For many centuries, beer has been brewed in Germany with water and various grains. There are, of course other inputs, such as energy, various kinds of apparatus needed for production, human labor, etc. More than 500 years ago, princes in various parts of Germany often regulated beer production, such that only specific ingredients were permitted. This was one form of “external regulation” of the beer market, but other kinds of regulation have been known since over 1000 years. (see also Brauordnungen ).
Instead, let’s now imagine a hypothetical entrepreneurial brewer in a hypothetically lawless country. He would do everything by himself, and then sell his finished product from his front porch without any external regulation whatsoever. He starts out selling beer for $1 per pint, and receives many happy customers. He decides to expand the business, and can now produce more beer — and due to economies of scale, he is able to offer the beer now for $0.50 per pint and still make a good profit. Now more people — especially poorer people — drink more beer.
Happy story, but of course the truth is more complex than this fictional scenario. In fact, the beer market is linked to all other markets, too. Note that I said all. I want to emphasize that point, but for now let’s just singl
e out 2 other markets: The market for fresh water, and the market for public restrooms.
As beer production increases, so does the demand for water and also for public restrooms. And the markets for these other inputs are also linked, as are all inputs and outputs — much as the weather patterns are linked to a variety of other factors, down to the flapping of a butterfly’s wing.
What is the difference between internal and external regulation?
The whole notion that regulation might be either “internal” or “external” stems from the feeble intellectual capacity of humans. Since it is too complex to comprehend a world in which everything that happens is related to everything else that happens, humans tend to simplify the description of events. They pretend that events happen in isolation of one another, that they are not interrelated, and they call those things that are beyond their limited focus of attention “externalities”.
For example: Hurricane Katrina was one such “externality” — a natural disaster. Some people maintain that it could have been predicted, but it is nonetheless not considered to be related in any way to the amount of beer produced in Germany or the amount of beer consumed globally. Many Germans helped to alleviate in the disaster relief, but the German support is assumed to not have had any impact on the production or consumption of beer in any way. The invisible hand of free market economies is assumed to work without leaving any such trace whatsoever.

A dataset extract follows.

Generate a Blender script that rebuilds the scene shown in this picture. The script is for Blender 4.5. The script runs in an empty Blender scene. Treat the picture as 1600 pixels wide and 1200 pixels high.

This is, of course, nonsense
We have simply gotten the fundamental economic theory wrong.
The truth is: There are no externalities. The entrepreneur who feels that there are any externalities is either innocent or ignorant (or perhaps just plain stupid — and certainly not rational).
Where do we go from here?
My hunch is that the focus of attention related to regulation ought to be on scale. It is unreasonble to devise rules that apply globally, being equally applied in all situations. For example, if there were a rule that all people should eat the same food, many people would probably suffer from allergic reactions.
On the other hand, if there are 9 million bicycles in Beijing, then if a bicyclist goes to a bike repair shop to fix a wheel or to renew the brakes, then it makes sense for the repair shop to stock a wide variety of parts — enough such that almost any bicycle could be repaired quickly and easily, and at a cost such that the cyclist will be able to afford the repairs. At the same time, perhaps bicycles in Beijing need to be different than bicycles in Amsterdam or Tokyo, or perhaps different in China than in the United States or in Nigeria.
Each product or service, each input or output, will have an appropriate scale of regulation – just as the tolerances of standardization vary, so will their scopes. As technical complexity increases, so does the complexity of regulation — whereas some aspects of regulation may very localized, other aspects may be very far-reaching.
During the industrial revolution, it was not readily apparent to what degree industries were interrelated. Today, ignoring these relationships is foolhardy. It is time for everyone to give up on the bogus distinction between internal and external regulation.